Kenyan and Tanzanian currencies are expected to lose ground next week, while other currencies are seen relatively stable.
"I think it will be capped at around 95.00. I believe central bank will look to support it heavily," said a senior trader at one commercial bank. The shilling has been hurt by a falling hard currency inflows from tourism after militant attacks that scared visitors away, and by a drop in horticulture earnings due to poor rain.
"The shilling could stay at the same levels against the dollar next week or it could weaken further unless the central bank intervenes," said Mohamed Laseko, a dealer at CRDB Bank. Market participants said they expected the shilling to trade in a 2020-2,030 range over the coming days.
"The market has a lot of shillings so we might perhaps see some scattered demand and a depreciation bias," said Shahzad Kamaluddin, trader at Crane Bank.

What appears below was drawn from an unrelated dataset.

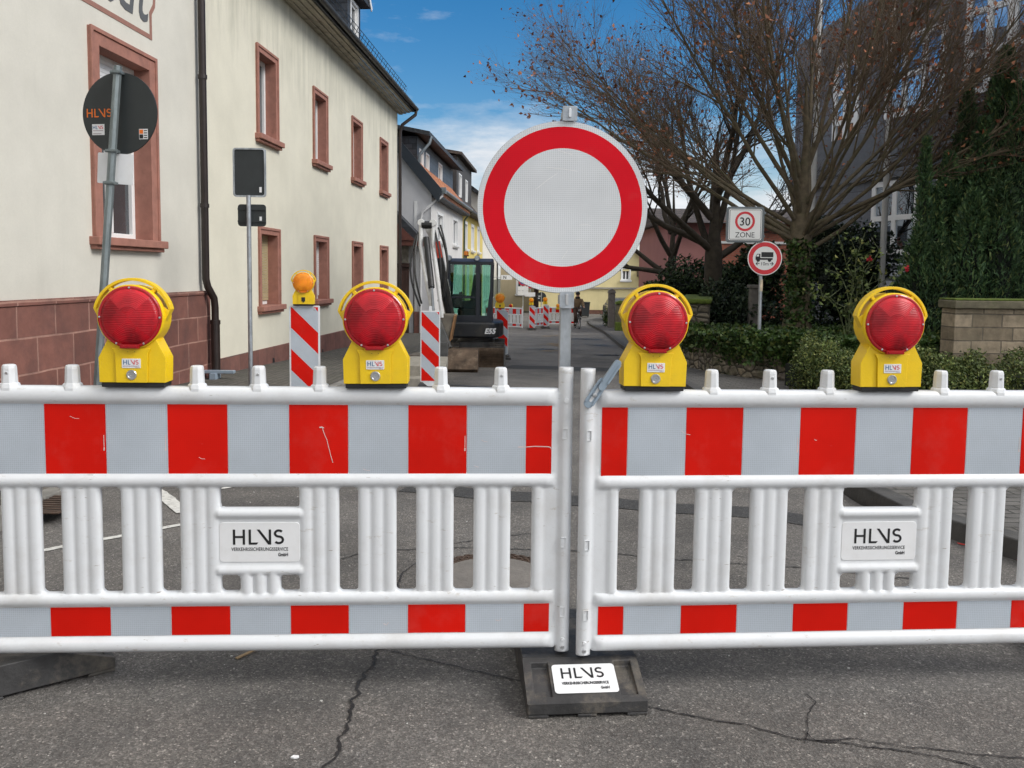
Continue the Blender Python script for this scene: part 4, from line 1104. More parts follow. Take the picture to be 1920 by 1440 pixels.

So far this year, the local currency is 7.3 percent weaker to the greenback, largely on dollar demand by companies and investor jitters over Uganda's growing currency account deficit.
"We don't expect much change in the currency pricing as central bank's control remains in force," a dealer said. The central bank has been selling dollars at the interbank market at 197 on demand basis and also provides only a 2 naira margin for purchases from oil and other independent sources.
The cedi traded at 3.88 to the dollar by midday on Thursday, from 3.87 a week before. "We are beginning to see renewed demand pressure for dollars without matching inflows, especially from offshore and this could weigh moderately on the local unit next week," Michael Akpakli of Barclays Bank Ghana said. He projected that the USD/GHS could hit 3.9000 next week.
Yotam Mwale, the chief foreign exchange dealer at BancABC said the kwacha was likely to remain stable supported by reduced dollar demand after Zambia raised statutory reserves in March. "Copper prices have risen marginally and on a global scale the kwacha will be supported by a weaker dollar following a string of disappointing economic data from the US," Mwale said.